Baseball Hall of Fame’s loss is the Museum of Bad Art’s gain


It’s official: My creepy, ghoulish $11 oil painting will NOT be joining Ty Cobb’s wooden dentures or Curt Schilling’s bloody sock in Cooperstown.

Here’s the letter I received from the curators at the National Baseball Hall of Fame:


After purchasing this painting at an estate auction for Ted Williams’ third wife, I conducted an unscientific, nonbinding poll about which museum most deserved “Portrait of a Woman in Agony” as a donation. The Ted Williams Museum in St. Petersburg, Florida edged out the Museum of Bad Art (MOBA) in Boston by a 36-33 percent margin.

Because the poll is nonbinding, and reliable reports that Ted Williams’ family is not fond of my writing, I have no guilt whatsoever going the MOBA route.

MOBA, which is devoted to preserving “Art Too Bad to Be Ignored,” secured the donation this week after extensive e-mail negotiations between me and curator-in-chief Michael Frank — who recently authored a spectacular coffee table book. There will be a formal acceptance ceremony at a major MOBA art show this spring (Details TBA).


At left is the Claudia Williams painting, which will join artworks such as the “Mana Lisa,” a beardstubbled version of the original, at the cherished Boston institution.

I will also be donating the Baseball Hall of Fame rejection letter and the art auction’s certificate of authenticity, should any authenticity issues ever arise.

It should be noted that MOBA does NOT accept just any piece of horrific art. Just like the snobby art museums, they have standards and claim to reject more than 80 percent of the paintings offered to them.

“The pieces that we look for would never hang in a museum or commercial gallery, yet they have some quality that draws you to them — or perhaps grabs you by the throat and won’t let go.”

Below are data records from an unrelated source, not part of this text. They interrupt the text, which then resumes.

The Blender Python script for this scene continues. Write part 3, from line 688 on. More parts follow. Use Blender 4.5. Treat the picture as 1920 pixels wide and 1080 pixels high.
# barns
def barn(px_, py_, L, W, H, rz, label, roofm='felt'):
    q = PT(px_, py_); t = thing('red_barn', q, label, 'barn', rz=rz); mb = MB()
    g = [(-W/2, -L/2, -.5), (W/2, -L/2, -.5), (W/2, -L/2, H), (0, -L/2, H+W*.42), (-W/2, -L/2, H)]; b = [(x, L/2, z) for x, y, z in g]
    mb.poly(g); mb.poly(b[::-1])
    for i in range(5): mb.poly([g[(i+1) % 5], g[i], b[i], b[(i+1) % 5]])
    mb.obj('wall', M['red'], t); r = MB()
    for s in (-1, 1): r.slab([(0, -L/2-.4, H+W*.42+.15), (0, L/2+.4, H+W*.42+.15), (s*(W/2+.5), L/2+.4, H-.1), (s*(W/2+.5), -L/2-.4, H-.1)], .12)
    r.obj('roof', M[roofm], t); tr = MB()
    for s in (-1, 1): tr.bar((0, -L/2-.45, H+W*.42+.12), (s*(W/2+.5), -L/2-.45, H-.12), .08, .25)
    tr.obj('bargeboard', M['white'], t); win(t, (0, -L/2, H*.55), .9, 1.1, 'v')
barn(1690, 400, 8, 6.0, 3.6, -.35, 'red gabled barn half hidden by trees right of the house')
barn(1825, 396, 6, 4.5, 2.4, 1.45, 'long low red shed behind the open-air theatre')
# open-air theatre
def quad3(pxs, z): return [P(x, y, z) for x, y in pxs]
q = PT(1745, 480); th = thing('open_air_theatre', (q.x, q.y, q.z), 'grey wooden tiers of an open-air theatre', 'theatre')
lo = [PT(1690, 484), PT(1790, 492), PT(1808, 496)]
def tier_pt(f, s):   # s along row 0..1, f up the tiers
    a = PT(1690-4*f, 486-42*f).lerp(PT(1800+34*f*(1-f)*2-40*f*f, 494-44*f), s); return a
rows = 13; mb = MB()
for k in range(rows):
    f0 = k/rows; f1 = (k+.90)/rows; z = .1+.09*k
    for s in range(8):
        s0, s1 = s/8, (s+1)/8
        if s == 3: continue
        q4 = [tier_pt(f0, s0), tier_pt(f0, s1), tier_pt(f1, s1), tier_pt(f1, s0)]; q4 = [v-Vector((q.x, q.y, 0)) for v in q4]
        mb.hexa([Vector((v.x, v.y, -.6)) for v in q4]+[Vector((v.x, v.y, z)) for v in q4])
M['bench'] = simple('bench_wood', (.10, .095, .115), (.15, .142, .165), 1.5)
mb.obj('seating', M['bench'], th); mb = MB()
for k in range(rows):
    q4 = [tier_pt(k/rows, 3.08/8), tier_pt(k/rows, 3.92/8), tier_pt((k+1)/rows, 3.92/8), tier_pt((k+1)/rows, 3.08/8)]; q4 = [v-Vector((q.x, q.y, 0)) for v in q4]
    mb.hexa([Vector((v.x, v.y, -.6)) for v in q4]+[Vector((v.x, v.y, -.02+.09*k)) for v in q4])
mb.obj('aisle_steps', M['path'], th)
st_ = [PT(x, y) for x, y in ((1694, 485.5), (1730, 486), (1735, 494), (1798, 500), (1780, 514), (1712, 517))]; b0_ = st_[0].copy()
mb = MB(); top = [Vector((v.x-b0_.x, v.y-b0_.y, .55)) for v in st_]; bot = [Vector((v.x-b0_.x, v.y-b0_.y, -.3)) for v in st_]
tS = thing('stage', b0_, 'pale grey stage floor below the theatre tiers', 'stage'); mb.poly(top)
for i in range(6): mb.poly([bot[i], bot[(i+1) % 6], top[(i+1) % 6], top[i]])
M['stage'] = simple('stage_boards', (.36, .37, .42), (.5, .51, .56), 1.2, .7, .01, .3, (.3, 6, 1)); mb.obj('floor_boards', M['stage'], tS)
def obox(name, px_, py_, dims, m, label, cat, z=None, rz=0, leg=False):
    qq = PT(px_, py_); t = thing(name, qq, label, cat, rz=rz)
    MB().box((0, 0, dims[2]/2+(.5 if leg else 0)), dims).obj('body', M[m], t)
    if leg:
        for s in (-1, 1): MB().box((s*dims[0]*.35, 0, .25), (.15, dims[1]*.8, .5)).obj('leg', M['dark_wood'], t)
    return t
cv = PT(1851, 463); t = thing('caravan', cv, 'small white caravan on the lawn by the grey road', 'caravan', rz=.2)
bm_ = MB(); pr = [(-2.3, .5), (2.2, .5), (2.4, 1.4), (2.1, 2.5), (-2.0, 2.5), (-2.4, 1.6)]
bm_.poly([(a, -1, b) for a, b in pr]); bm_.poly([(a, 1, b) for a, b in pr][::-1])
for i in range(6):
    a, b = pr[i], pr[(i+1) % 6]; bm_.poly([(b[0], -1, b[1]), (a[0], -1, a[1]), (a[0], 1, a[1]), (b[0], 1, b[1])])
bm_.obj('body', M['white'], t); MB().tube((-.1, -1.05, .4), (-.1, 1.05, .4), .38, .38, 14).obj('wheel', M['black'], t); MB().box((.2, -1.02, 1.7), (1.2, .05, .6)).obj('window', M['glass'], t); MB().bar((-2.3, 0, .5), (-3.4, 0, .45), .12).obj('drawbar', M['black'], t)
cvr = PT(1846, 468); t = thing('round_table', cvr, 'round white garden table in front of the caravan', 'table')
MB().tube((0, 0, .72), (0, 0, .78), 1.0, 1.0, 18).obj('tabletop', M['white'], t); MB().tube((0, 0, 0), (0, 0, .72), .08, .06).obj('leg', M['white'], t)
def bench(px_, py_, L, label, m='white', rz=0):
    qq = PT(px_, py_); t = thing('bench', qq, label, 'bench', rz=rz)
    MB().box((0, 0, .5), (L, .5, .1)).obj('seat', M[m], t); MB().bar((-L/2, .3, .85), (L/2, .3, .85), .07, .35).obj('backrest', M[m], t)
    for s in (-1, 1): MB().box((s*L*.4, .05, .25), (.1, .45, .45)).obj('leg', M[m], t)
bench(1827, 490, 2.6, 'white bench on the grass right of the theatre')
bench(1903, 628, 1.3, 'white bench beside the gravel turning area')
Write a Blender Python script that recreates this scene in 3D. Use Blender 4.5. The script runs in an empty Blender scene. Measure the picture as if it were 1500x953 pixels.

“As a rule we do not accept:

1. Works painted on velvet.

2. Paint-by-Number

3. Any of the well-known kitschy motifs (dogs playing cards, big-eyed kids and all that) unless they break new ground in a startling way.”

Keep your eye on this space for upcoming details about the gala affair celebrating “Portrait of a Woman in Agony.”

The Baseball Hall of Fame keeps rejecting Jim Rice, the most feared hitter of my generation. So I suppose, it’s not a shock that they turned down this precious slice of Americana. No hard feelings, though. I hope to revisit Ty Cobb’s dentures soon.